DIRECTIVE
Transcribe only part of the material below: the lines from the one containing "Recreate this scene" through the one containing "C = sc.collection", inclusive, exactly as written.

ITEMS

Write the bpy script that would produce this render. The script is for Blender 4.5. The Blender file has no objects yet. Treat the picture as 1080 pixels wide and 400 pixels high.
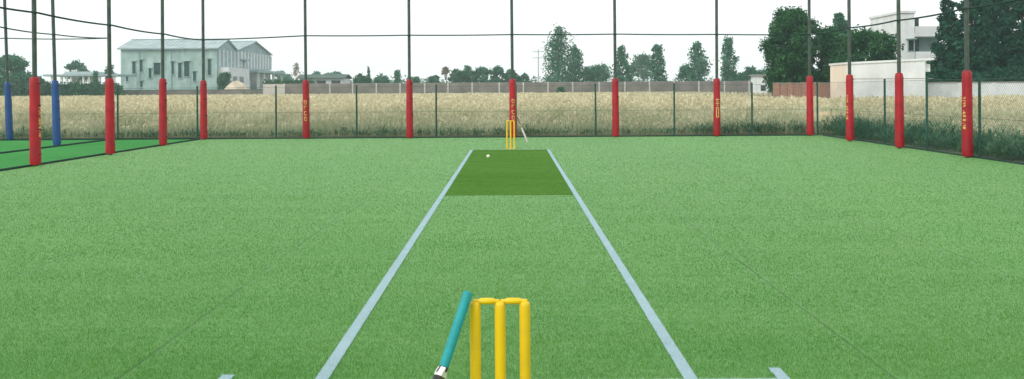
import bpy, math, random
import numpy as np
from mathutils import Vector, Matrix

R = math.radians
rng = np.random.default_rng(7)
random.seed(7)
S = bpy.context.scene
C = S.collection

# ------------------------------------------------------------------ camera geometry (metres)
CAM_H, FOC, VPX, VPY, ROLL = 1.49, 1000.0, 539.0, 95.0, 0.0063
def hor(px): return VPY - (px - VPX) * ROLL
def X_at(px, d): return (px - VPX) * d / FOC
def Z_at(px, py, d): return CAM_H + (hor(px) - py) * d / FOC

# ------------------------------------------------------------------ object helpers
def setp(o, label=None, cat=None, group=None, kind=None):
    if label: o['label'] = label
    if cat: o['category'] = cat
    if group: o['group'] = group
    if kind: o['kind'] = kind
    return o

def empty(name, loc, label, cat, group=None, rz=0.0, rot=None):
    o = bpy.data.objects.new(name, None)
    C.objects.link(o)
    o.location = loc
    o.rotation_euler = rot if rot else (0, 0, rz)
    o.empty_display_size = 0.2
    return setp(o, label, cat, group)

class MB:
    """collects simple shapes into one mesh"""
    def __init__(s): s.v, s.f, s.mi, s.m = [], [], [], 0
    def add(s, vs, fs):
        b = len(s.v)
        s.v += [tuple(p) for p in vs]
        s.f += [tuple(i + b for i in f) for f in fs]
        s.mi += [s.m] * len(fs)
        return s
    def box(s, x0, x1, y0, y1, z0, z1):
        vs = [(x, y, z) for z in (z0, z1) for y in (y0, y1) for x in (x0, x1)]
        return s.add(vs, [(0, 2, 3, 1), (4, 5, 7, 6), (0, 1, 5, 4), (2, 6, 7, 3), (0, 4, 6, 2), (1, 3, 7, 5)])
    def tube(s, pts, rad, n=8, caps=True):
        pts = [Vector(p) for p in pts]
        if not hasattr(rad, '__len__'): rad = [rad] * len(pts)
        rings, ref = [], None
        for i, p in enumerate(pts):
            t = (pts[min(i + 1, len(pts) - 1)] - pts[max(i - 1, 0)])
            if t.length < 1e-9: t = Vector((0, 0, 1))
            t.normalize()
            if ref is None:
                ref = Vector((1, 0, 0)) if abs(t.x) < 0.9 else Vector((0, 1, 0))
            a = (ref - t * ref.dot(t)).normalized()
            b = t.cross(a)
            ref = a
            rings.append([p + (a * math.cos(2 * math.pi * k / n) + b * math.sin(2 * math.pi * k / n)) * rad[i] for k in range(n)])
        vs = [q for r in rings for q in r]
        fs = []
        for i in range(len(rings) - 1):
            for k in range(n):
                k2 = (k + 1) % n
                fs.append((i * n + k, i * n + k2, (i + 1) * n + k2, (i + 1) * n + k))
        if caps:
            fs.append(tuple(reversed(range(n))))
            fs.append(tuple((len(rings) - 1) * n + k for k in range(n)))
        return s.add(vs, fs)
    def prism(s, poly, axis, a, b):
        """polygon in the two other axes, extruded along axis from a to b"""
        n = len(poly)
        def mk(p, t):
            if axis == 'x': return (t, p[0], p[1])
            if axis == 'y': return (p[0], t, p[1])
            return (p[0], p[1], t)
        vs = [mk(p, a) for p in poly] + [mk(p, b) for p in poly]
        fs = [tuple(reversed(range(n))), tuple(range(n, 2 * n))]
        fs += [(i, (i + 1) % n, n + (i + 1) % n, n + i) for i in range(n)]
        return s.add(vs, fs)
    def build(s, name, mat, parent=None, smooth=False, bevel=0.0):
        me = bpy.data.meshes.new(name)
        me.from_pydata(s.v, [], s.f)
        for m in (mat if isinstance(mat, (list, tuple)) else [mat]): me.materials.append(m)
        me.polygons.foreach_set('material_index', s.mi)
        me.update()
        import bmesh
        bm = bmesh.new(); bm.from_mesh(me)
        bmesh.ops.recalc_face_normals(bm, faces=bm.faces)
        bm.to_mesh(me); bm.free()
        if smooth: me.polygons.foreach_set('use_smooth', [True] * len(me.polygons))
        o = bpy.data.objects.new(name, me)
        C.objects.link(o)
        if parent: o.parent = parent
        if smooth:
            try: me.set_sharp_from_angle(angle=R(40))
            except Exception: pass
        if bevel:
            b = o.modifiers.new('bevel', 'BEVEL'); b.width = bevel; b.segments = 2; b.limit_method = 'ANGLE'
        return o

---

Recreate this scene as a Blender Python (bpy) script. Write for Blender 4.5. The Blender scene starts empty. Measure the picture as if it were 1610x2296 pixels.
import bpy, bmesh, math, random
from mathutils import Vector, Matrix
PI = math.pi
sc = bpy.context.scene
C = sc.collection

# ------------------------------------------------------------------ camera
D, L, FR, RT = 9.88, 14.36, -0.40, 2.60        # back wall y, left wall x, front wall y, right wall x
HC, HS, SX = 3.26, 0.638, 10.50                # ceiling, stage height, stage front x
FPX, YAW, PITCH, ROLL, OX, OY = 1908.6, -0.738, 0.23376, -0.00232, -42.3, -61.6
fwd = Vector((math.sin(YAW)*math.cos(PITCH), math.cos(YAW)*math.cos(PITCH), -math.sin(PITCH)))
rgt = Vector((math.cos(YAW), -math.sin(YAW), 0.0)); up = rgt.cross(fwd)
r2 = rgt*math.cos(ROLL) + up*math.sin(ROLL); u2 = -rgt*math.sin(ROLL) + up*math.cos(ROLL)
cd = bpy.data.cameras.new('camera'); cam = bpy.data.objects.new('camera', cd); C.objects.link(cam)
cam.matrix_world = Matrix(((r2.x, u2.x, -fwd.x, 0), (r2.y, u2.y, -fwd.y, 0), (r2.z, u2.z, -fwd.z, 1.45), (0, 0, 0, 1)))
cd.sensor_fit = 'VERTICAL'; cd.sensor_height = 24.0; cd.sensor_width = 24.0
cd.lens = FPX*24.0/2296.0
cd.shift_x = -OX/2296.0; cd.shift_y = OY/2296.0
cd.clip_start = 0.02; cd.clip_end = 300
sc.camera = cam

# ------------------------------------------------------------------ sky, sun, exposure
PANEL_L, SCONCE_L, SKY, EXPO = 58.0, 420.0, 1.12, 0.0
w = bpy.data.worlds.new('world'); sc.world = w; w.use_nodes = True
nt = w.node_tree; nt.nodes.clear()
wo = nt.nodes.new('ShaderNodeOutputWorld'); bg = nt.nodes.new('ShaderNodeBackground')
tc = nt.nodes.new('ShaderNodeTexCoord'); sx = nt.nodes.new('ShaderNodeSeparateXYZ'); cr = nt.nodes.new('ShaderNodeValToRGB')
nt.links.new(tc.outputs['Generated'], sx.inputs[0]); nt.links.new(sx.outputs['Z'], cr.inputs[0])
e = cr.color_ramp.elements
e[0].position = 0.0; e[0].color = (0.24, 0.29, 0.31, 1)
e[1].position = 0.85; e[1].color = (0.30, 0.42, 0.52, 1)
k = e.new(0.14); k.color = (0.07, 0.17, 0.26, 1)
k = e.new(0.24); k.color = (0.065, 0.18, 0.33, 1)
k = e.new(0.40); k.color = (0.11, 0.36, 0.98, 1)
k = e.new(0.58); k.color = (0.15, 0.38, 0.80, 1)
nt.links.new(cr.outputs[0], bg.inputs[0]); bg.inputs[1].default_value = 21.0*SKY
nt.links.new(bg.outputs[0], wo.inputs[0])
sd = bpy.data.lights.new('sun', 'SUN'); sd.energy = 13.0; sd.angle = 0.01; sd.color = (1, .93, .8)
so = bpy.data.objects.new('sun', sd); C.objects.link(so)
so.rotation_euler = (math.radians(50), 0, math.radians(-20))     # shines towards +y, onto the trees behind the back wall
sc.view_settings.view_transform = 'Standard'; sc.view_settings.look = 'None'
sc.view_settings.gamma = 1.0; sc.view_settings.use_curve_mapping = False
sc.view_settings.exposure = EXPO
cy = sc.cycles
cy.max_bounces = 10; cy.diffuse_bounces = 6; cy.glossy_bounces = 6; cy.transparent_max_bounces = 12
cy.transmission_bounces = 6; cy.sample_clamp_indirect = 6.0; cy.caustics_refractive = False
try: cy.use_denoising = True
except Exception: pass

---

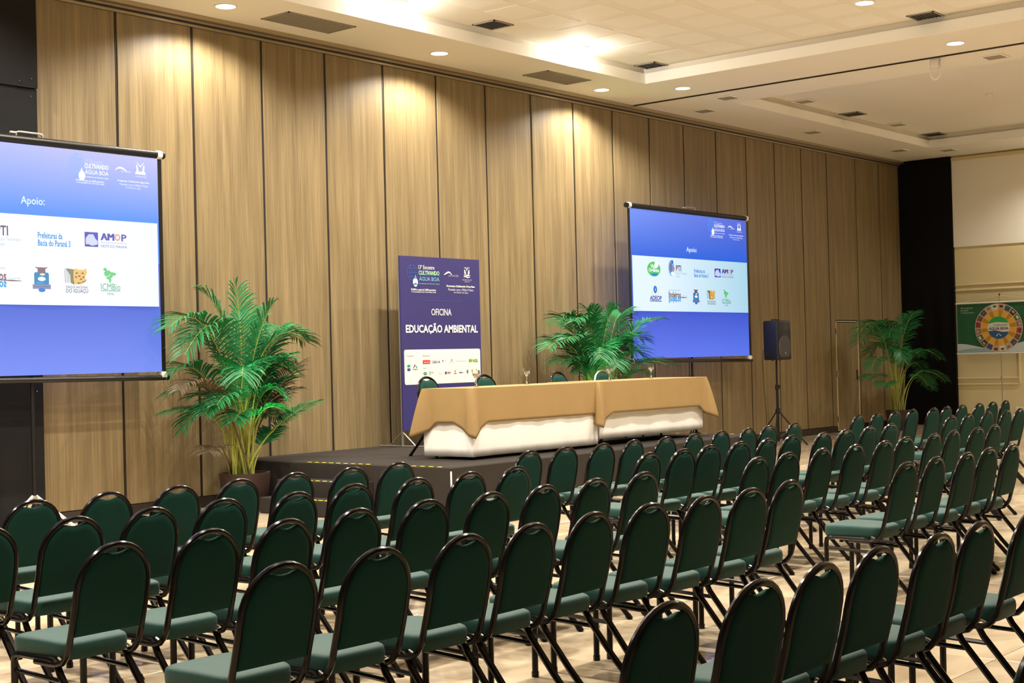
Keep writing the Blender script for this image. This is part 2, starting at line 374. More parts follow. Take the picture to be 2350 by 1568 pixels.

EXPECTED ANSWER
Recreate this scene as a Blender Python (bpy) script. Write for Blender 4.5. The Blender scene starts empty. Measure the picture as if it were 1610x2296 pixels.
import bpy, bmesh, math, random
from mathutils import Vector, Matrix
PI = math.pi
sc = bpy.context.scene
C = sc.collection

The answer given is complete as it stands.